Carol was working in a local arts and crafts store in 1977 when ballet began pulling her back in.

“I said, ‘There’s more to life than this,’” she said. “And I thought, ‘Why don’t I open a dance studio?’”

She started in the basement at the Sons of Norway Hall, pregnant with her second son. She put an ad in the newspaper about her classes and, within three days, she had 50 students.

“Talk about being at the right place at the right time,” Carol said.

That October, she gave birth to her son, and in December she put on her first Nutcracker performance, held at Flathead High School. From there, the school blossomed, spending a few more years at the Sons of Norway Hall before outgrowing the space.

The school moved to a building behind Wheaton’s Cycle in Kalispell, where it stayed for a decade until the growing pains set in again. Carol spent a few years looking for the perfect spot, and in 1994 founded the Dance Art Center on First Avenue West.

Two years later, she added the second story to the building, allowing for three studios and better waiting room.

At this point, her students were performing all over the Flathead, and the annual Nutcracker show was sold out. Ballet was finally taking root here, she said.

“We educated the valley,” Carol said.

In 2004, Carol was starting to feel burned out. She took some time off, leaving her studio under the careful and talented instruction of one of her longtime students, Marisa Roth, while she was gone.

“By 2006, I was done,” Carol said.

She sold the ballet school to Roth, and went back to college; she had completed two years at Gonzaga University before getting married and moving to Kalispell. Carol earned her teaching degree from the University of Great Falls via Flathead Valley Community College, and started looking for jobs
in the valley.

In June 2010, the teaching job hadn’t materialized, and a former employee, Natalie Molter, called and asked if she’d be interested in starting a new dance school, this time in Columbia Falls.

The venture ended up being Noble Dance, which eventually moved to its current studio space on Whitefish Stage Road north of Kalispell. For several years, Carol taught Storybook Ballet, during which the students, ages 3 to 8, dance, dress up, have tea parties and read storybooks.

Molter is responsible for teaching the beginner through advanced students. When she met Carol, Molter was bit burned out on dance herself, having grown up in the brutal ballet scene on the East Coast.
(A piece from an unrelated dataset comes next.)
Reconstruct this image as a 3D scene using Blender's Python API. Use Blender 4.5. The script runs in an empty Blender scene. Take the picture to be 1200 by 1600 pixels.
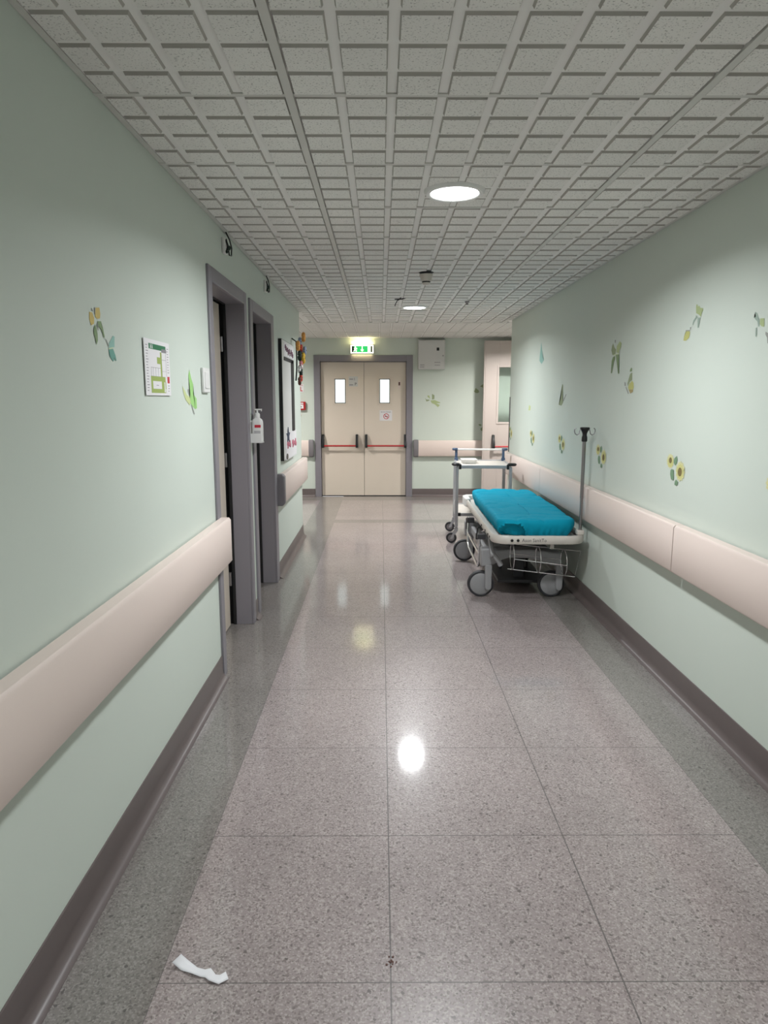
import bpy, bmesh, math, random
from math import sin, cos, pi, radians, atan
from mathutils import Vector, Matrix, noise

# ------------------------------------------------------------------ camera, world, lamps, exposure
S = bpy.context.scene
COL = S.collection
S.view_settings.view_transform = 'Standard'
S.view_settings.look = 'None'
S.view_settings.gamma = 1.0
S.view_settings.use_curve_mapping = False
S.view_settings.exposure = 0.0
LAMP_POWER = 36.0             # ceiling LED discs, watts
LAMP_SPREAD = 156.0           # beam of their diffusers, degrees
LAMP_COLOR = (0.955, 0.98, 1.0)
SIDE_POWER = 48.0             # lamps of the crossing corridor (off to the sides)
SIDE_COLOR = (1.0, 0.965, 0.93)
SKY_STRENGTH = 1.8            # daylight behind the panes of the fire doors

cd = bpy.data.cameras.new('camera')
cam = bpy.data.objects.new('camera', cd)
COL.objects.link(cam)
cd.sensor_fit = 'VERTICAL'
cd.sensor_height = 36.0
cd.lens = 36.0 * 1067 / 1600
cd.clip_start = 0.02
PITCH = atan(176 / 1067)
cam.location = (0, 0, 1.482)
cam.rotation_euler = (pi / 2 - PITCH, 0, -atan(5 * cos(PITCH) / 1067))
S.camera = cam

w = bpy.data.worlds.new('world')
S.world = w
w.use_nodes = True
wn = w.node_tree
bg = wn.nodes['Background']
tc = wn.nodes.new('ShaderNodeTexCoord')
nz = wn.nodes.new('ShaderNodeTexNoise')
nz.inputs['Scale'].default_value = 9.0
rp = wn.nodes.new('ShaderNodeValToRGB')
rp.color_ramp.elements[0].position = 0.34
rp.color_ramp.elements[0].color = (0.55, 0.92, 0.95, 1)
rp.color_ramp.elements[1].position = 0.46
rp.color_ramp.elements[1].color = (1, 1, 1, 1)
wn.links.new(tc.outputs['Generated'], nz.inputs['Vector'])
wn.links.new(nz.outputs['Fac'], rp.inputs['Fac'])
wn.links.new(rp.outputs['Color'], bg.inputs['Color'])
bg.inputs['Strength'].default_value = SKY_STRENGTH

# ------------------------------------------------------------------ materials
def lin(v):
    v /= 255.0
    return v / 12.92 if v <= 0.04045 else ((v + 0.055) / 1.055) ** 2.4
def rgb(r, g, b):
    return (lin(r), lin(g), lin(b), 1.0)

def mat(name, col, rough=0.5, metal=0.0, spec=0.5, emit=None, estr=0.0, bump=0.0, bscale=200.0, vary=0.0, vscale=3.0, trans=0.0):
    m = bpy.data.materials.new(name)
    m.use_nodes = True
    nt = m.node_tree
    p = nt.nodes['Principled BSDF']
    p.inputs['Base Color'].default_value = col
    p.inputs['Roughness'].default_value = rough
    p.inputs['Metallic'].default_value = metal
    p.inputs['Specular IOR Level'].default_value = spec
    if trans:
        p.inputs['Transmission Weight'].default_value = trans
    if emit:
        p.inputs['Emission Color'].default_value = emit
        p.inputs['Emission Strength'].default_value = estr
    t = nt.nodes.new('ShaderNodeTexCoord')
    if vary:
        n = nt.nodes.new('ShaderNodeTexNoise')
        n.inputs['Scale'].default_value = vscale
        n.inputs['Detail'].default_value = 5
        mx = nt.nodes.new('ShaderNodeMix')
        mx.data_type = 'RGBA'
        mx.inputs[6].default_value = tuple(c * (1 - vary) for c in col[:3]) + (1,)
        mx.inputs[7].default_value = tuple(min(1, c * (1 + vary)) for c in col[:3]) + (1,)
        nt.links.new(t.outputs['Object'], n.inputs['Vector'])
        nt.links.new(n.outputs['Fac'], mx.inputs[0])
        nt.links.new(mx.outputs[2], p.inputs['Base Color'])
    if bump:
        n = nt.nodes.new('ShaderNodeTexNoise')
        n.inputs['Scale'].default_value = bscale
        n.inputs['Detail'].default_value = 3
        b = nt.nodes.new('ShaderNodeBump')
        b.inputs['Strength'].default_value = bump
        b.inputs['Distance'].default_value = 0.002
        nt.links.new(t.outputs['Object'], n.inputs['Vector'])
        nt.links.new(n.outputs['Fac'], b.inputs['Height'])
        nt.links.new(b.outputs['Normal'], p.inputs['Normal'])
    return m

def floor_mat(name, base, light, dark, seams):
    m = mat(name, base, rough=0.32, spec=0.3)
    m.node_tree.nodes['Principled BSDF'].inputs['Coat Weight'].default_value = 0.7
    m.node_tree.nodes['Principled BSDF'].inputs['Coat Roughness'].default_value = 0.08
    nt = m.node_tree
    L = nt.links.new
    p = nt.nodes['Principled BSDF']
    t = nt.nodes.new('ShaderNodeTexCoord')
    def chips(scale, seedoff, lo, hi):
        mp = nt.nodes.new('ShaderNodeMapping')
        mp.inputs['Location'].default_value = (seedoff, seedoff * 0.7, 0)
        v = nt.nodes.new('ShaderNodeTexVoronoi')
        v.inputs['Scale'].default_value = scale
        L(t.outputs['Object'], mp.inputs['Vector'])
        L(mp.outputs['Vector'], v.inputs['Vector'])
        sep = nt.nodes.new('ShaderNodeSeparateColor')
        L(v.outputs['Color'], sep.inputs['Color'])
        r = nt.nodes.new('ShaderNodeMapRange')
        r.inputs[1].default_value = lo
        r.inputs[2].default_value = hi
        L(sep.outputs[0], r.inputs[0])
        return r.outputs[0]
    def mixc(fac, a, b):
        x = nt.nodes.new('ShaderNodeMix')
        x.data_type = 'RGBA'
        if isinstance(fac, float): x.inputs[0].default_value = fac
        else: L(fac, x.inputs[0])
        if isinstance(a, tuple): x.inputs[6].default_value = a
        else: L(a, x.inputs[6])
        if isinstance(b, tuple): x.inputs[7].default_value = b
        else: L(b, x.inputs[7])
        return x.outputs[2]
    c = mixc(chips(210, 0.0, 0.62, 0.80), base, light)
    c = mixc(chips(190, 3.1, 0.74, 0.90), c, dark)
    c = mixc(chips(130, 7.7, 0.970, 0.992), c, tuple(v * 0.70 for v in dark[:3]) + (1,))
    n = nt.nodes.new('ShaderNodeTexNoise')
    n.inputs['Scale'].default_value = 2.2
    n.inputs['Detail'].default_value = 4
    L(t.outputs['Object'], n.inputs['Vector'])
    hs = nt.nodes.new('ShaderNodeHueSaturation')
    mr = nt.nodes.new('ShaderNodeMapRange')
    mr.inputs[1].default_value = 0.3; mr.inputs[2].default_value = 0.7
    mr.inputs[3].default_value = 0.93; mr.inputs[4].default_value = 1.07
    L(n.outputs['Fac'], mr.inputs[0])
    L(mr.outputs[0], hs.inputs['Value'])
    L(c, hs.inputs['Color'])
    c = hs.outputs['Color']
    if seams:
        sx = nt.nodes.new('ShaderNodeSeparateXYZ')
        L(t.outputs['Object'], sx.inputs[0])
        def line(sock, off, half):
            a = nt.nodes.new('ShaderNodeMath'); a.operation = 'SUBTRACT'
            L(sock, a.inputs[0]); a.inputs[1].default_value = off - 60.0
            b = nt.nodes.new('ShaderNodeMath'); b.operation = 'MODULO'
            L(a.outputs[0], b.inputs[0]); b.inputs[1].default_value = 0.6
            d = nt.nodes.new('ShaderNodeMath'); d.operation = 'PINGPONG'
            L(b.outputs[0], d.inputs[0]); d.inputs[1].default_value = 0.3
            e = nt.nodes.new('ShaderNodeMath'); e.operation = 'LESS_THAN'
            L(d.outputs[0], e.inputs[0]); e.inputs[1].default_value = half
            return e.outputs[0]
        a = line(sx.outputs['X'], 0.025, 0.0022)
        b = line(sx.outputs['Y'], 1.538, 0.0018)
        mx = nt.nodes.new('ShaderNodeMath'); mx.operation = 'MAXIMUM'
        L(a, mx.inputs[0]); L(b, mx.inputs[1])
        mu = nt.nodes.new('ShaderNodeMath'); mu.operation = 'MULTIPLY'
        L(mx.outputs[0], mu.inputs[0]); mu.inputs[1].default_value = 0.75
        c = mixc(mu.outputs[0], c, rgb(84, 80, 80))
    L(c, p.inputs['Base Color'])
    n2 = nt.nodes.new('ShaderNodeTexNoise')
    n2.inputs['Scale'].default_value = 70
    L(t.outputs['Object'], n2.inputs['Vector'])
    bp = nt.nodes.new('ShaderNodeBump')
    bp.inputs['Strength'].default_value = 0.05
    bp.inputs['Distance'].default_value = 0.001
    L(n2.outputs['Fac'], bp.inputs['Height'])
    L(bp.outputs['Normal'], p.inputs['Normal'])
    return m

def ceiling_mat(name, base):
    m = mat(name, base, rough=0.9, spec=0.2)
    nt = m.node_tree
    L = nt.links.new
    p = nt.nodes['Principled BSDF']
    t = nt.nodes.new('ShaderNodeTexCoord')
    v = nt.nodes.new('ShaderNodeTexNoise')
    v.inputs['Scale'].default_value = 190
    v.inputs['Detail'].default_value = 2
    L(t.outputs['Object'], v.inputs['Vector'])
    r = nt.nodes.new('ShaderNodeValToRGB')
    r.color_ramp.elements[0].position = 0.30
    r.color_ramp.elements[0].color = tuple(c * 0.50 for c in base[:3]) + (1,)
    r.color_ramp.elements[1].position = 0.42
    r.color_ramp.elements[1].color = base
    L(v.outputs['Fac'], r.inputs['Fac'])
    n = nt.nodes.new('ShaderNodeTexNoise')
    n.inputs['Scale'].default_value = 1.3
    L(t.outputs['Object'], n.inputs['Vector'])
    hs = nt.nodes.new('ShaderNodeHueSaturation')
    mr = nt.nodes.new('ShaderNodeMapRange')
    mr.inputs[1].default_value = 0.3; mr.inputs[2].default_value = 0.7
    mr.inputs[3].default_value = 0.94; mr.inputs[4].default_value = 1.04
    L(n.outputs['Fac'], mr.inputs[0])
    L(mr.outputs[0], hs.inputs['Value'])
    L(r.outputs['Color'], hs.inputs['Color'])
    L(hs.outputs['Color'], p.inputs['Base Color'])
    return m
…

It had taken the joy out of dancing, she said, but that changed when Carol hired her as an instructor in 2002.

“Carol created a loving atmosphere,” Molter said. “I never had been introduced to a loving atmosphere with ballet and it made me want to be involved in ballet so much more.”

Carol taught her how to teach ballet in a way students would understand and would leave them with a sense of accomplishment, Molter said, a sentiment Roth echoed.

“I feel that her influence is still very prominent, and kind of what I still do at the Northwest Ballet,” Roth said.

Northwest Ballet Company performed its 20th annual Nutcracker show last year.

Carol recently got married, changing her name to Carol Sullivan, and last year she found out she has chronic Achilles tendonitis, making it painful to dance.

It was a sign that it’s time to stop and move on, she said. But like anyone who has lived her passion, Carol doesn’t plan on leaving ballet behind entirely; she wants to work on a book about teaching.

“It’s been a fun ride,” Carol said. “It was my total passion.”